El comisario Bravo entró a convencerse de que los autores de la desaparición eran esos policías, pero chocó con la supuesta intromisión del jefe de la Brigada de la Regional Capital, el subcomisario Segundo Casiba Olmos, que a toda costa pretendió desviar la investigación, según recordó hace muchos años el propio ex Subjefe de Policía. Esto último quedó a la vista cuando de un día para el otro, alguien cambió la vaina servida secuestrada con el claro objetivo de sembrar pistas falsas para despegar a los policías.
El Subjefe de Policía en persona –algo nunca visto en otros funcionarios- insistió en esa hipótesis y comenzó a interrogar a los efectivos. Pese al pacto secreto entre esos policías, no faltó uno que se quebró y habló. Fue el cabo Salvador Costa, el chofer de la camioneta, que destapó la olla revelando cómo habían matado a Mario Ocampo. Fue el primer arrepentido, a posteriori vino el cabo Waldo Morales. Éste tampoco pudo sostener la mentira y relató arrepentido acerca de ese periplo por Ullum y Pocito en compañía del sargento José Pérez para deshacerse del cadáver. Él mismo confesó que habían quemado el cuerpo, que posteriormente lo descuartizaron y ocultaron en dos sitios distintos. No puso reparos en guiar a los investigadores hasta esos lugares y así dieron con los restos del hombre desaparecido. Todos responsabilizaron al sargento por el crimen y la maniobra de encubrimiento.
Para fines de marzo, ya estaban todos presos y muy complicados por el cúmulo de pruebas. Sin embargo, la investigación se tiñó de parcialidad y al tiempo tres de los policías involucrados en el asesinato recuperaron la libertad. El único que continuó detenido fue el sargento José “El Cejas” Pérez, que permaneció alojado en la Seccional 4ta de Desamparados durante todo el largo proceso judicial que duró casi tres años.
La impunidad
Lo que ya se percibía, se materializó en el juicio escrito que llevó adelante a partir de 1976 el entonces juez penal José García Castrillón. Obviamente, los policías sostuvieron que había sido un accidente. El fiscal, por el contrario, interpretó que era un asesinato lisa y llanamente: dispararon por la espalda a un hombre desarmado, encima en un procedimiento viciado de ilegalidad. Bajo estos argumentos afirmó que estaban frente a un homicidio simple y solicitó una condena de 9 años de cárcel para Cejas. Nada se dijo del agravante por su condición de funcionario público.

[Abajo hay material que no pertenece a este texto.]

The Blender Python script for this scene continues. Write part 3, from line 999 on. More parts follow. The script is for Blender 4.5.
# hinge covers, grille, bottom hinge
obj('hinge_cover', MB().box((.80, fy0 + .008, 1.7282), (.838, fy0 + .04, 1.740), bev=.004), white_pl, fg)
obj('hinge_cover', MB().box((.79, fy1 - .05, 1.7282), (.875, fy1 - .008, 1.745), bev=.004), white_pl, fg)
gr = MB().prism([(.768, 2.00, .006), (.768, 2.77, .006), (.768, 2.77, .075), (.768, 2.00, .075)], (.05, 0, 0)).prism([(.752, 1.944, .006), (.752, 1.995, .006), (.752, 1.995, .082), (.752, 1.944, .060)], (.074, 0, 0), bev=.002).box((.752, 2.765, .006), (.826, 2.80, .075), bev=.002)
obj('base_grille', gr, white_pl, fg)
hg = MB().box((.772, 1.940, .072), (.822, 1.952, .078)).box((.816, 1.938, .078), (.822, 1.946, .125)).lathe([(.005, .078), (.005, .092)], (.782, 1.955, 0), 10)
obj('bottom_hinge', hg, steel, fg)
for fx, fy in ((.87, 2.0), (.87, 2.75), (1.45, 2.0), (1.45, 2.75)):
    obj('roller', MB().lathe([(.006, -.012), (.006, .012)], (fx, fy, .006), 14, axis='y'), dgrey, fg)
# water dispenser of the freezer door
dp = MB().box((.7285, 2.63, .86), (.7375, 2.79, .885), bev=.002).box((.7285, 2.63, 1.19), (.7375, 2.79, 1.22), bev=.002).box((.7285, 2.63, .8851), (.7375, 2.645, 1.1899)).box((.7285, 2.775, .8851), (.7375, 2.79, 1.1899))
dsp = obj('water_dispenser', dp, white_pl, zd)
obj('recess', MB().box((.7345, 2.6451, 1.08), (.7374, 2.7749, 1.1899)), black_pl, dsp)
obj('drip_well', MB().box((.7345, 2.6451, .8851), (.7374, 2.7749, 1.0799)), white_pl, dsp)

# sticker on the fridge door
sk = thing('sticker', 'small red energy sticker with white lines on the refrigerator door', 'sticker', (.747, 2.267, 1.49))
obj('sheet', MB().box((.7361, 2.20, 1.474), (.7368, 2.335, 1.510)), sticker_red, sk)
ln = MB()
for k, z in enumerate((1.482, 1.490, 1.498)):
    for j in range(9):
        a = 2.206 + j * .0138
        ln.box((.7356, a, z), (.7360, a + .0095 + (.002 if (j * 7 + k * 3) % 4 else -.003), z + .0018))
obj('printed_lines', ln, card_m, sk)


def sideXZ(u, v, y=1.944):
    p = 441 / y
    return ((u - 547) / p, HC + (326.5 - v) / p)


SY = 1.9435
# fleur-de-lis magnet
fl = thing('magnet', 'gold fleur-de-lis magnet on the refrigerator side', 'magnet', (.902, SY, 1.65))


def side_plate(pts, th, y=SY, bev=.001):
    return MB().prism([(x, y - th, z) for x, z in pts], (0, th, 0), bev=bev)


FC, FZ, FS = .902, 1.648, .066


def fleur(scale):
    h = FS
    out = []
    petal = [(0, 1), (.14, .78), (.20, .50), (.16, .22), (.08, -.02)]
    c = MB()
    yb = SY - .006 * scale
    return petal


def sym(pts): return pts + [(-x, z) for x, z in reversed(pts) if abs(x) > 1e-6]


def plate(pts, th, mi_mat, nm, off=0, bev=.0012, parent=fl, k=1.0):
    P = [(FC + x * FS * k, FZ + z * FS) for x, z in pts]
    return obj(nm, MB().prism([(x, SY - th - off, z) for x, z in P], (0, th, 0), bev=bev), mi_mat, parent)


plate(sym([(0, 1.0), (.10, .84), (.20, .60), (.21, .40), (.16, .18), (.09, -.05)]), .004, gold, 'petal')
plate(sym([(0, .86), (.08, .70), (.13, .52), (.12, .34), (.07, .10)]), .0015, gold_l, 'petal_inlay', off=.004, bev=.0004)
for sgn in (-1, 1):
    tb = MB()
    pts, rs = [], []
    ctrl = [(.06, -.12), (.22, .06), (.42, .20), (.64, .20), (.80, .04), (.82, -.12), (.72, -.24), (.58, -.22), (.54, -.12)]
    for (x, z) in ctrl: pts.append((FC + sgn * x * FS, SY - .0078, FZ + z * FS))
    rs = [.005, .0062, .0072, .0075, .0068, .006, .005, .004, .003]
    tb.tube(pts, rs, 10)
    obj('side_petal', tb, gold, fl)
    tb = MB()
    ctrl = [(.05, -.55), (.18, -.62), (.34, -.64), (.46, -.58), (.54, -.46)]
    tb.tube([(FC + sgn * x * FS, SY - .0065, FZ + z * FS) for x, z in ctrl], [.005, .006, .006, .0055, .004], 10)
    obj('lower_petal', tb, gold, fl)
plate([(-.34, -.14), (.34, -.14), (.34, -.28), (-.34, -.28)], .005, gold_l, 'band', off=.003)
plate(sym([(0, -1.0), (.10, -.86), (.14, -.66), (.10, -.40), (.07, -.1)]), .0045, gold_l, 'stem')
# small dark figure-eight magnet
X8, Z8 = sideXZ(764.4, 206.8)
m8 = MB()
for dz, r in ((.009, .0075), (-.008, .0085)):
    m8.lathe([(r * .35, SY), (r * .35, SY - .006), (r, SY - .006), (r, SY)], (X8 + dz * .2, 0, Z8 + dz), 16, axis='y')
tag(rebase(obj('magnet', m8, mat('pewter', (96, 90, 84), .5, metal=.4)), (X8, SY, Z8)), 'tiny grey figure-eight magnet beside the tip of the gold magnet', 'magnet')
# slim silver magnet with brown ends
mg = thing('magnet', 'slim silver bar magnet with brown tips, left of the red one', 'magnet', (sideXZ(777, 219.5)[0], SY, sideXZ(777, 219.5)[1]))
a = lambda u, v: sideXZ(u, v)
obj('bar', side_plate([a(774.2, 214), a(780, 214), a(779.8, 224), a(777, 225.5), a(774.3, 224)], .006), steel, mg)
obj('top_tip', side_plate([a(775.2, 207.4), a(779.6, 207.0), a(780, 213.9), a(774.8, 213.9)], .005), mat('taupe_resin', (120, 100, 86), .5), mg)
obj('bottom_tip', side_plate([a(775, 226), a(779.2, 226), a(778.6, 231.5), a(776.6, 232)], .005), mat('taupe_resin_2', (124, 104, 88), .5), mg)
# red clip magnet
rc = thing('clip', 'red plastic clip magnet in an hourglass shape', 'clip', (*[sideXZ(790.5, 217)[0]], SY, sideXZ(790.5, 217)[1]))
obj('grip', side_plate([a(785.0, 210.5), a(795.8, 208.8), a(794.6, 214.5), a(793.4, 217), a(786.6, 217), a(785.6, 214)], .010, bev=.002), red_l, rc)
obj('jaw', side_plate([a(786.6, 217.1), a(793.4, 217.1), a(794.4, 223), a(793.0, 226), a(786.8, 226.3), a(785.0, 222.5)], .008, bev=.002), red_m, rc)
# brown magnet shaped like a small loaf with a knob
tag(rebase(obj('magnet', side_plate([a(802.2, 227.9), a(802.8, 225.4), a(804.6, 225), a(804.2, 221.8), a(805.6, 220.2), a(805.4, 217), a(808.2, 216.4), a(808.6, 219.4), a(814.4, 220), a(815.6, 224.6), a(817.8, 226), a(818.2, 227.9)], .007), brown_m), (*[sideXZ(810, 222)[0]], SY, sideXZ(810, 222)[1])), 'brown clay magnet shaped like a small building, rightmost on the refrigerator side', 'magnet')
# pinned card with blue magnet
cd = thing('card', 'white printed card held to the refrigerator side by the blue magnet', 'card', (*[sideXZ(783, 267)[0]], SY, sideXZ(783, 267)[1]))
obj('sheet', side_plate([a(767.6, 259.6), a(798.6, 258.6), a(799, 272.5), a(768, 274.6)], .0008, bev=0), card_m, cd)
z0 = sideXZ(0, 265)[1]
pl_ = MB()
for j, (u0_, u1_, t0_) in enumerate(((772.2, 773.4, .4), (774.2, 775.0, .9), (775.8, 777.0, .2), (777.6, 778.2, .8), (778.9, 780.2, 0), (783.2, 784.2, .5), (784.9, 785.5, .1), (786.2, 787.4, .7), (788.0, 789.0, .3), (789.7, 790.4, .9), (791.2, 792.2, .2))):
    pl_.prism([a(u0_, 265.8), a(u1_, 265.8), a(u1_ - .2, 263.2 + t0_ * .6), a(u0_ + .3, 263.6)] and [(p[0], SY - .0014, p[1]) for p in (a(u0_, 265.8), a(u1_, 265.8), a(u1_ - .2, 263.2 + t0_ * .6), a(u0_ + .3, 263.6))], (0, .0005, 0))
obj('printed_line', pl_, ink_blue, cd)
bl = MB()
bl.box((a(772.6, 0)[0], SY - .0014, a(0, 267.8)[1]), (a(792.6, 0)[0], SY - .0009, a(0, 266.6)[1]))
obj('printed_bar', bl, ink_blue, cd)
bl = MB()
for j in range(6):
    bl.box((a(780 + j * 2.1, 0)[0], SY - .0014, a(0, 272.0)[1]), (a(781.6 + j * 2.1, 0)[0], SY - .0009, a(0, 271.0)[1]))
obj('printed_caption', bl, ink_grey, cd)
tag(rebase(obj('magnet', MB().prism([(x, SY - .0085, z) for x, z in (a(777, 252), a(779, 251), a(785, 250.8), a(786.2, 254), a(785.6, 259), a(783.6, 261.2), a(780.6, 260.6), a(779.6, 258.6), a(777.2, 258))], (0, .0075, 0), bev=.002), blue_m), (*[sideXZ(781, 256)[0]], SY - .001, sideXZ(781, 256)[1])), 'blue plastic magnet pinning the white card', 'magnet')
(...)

El juez Castrillón no quiso complicarse o, mejor dicho, buscó quedar bien con la fuerza. Estaban en plena Dictadura Militar y no había Estado de derecho en el país, en ese contexto quién iba a reclamar por un pobre ex presidiario muerto. Dentro de esa lógica, entendió que el crimen fue producto de un accidente y firmó un fallo por demás polémico. Al sargento José Roberto Pérez lo condenó a dos años de prisión en suspenso por el delito de homicidio culposo; es decir, lo calificó como un accidente. Eso permitió que saliera en libertad de inmediato.
Los policías Waldo Morales, Joaquín Carrizo y Salvador Costa, incluso al subcomisario Segundo Casiba Olmos, recibieron una pena más leve por encubrimiento. Este último igual no salió conforme, de modo que apeló dicha condena y más tarde consiguió que la Corte de Justicia lo absolviera. En definitiva, todo quedó como al principio con un pobre delincuente asesinado y sin nadie que reclame por él, y con un grupo de policías que actuó al margen de la Ley, cometió un crimen y selló su impunidad con el amparo de la Justicia.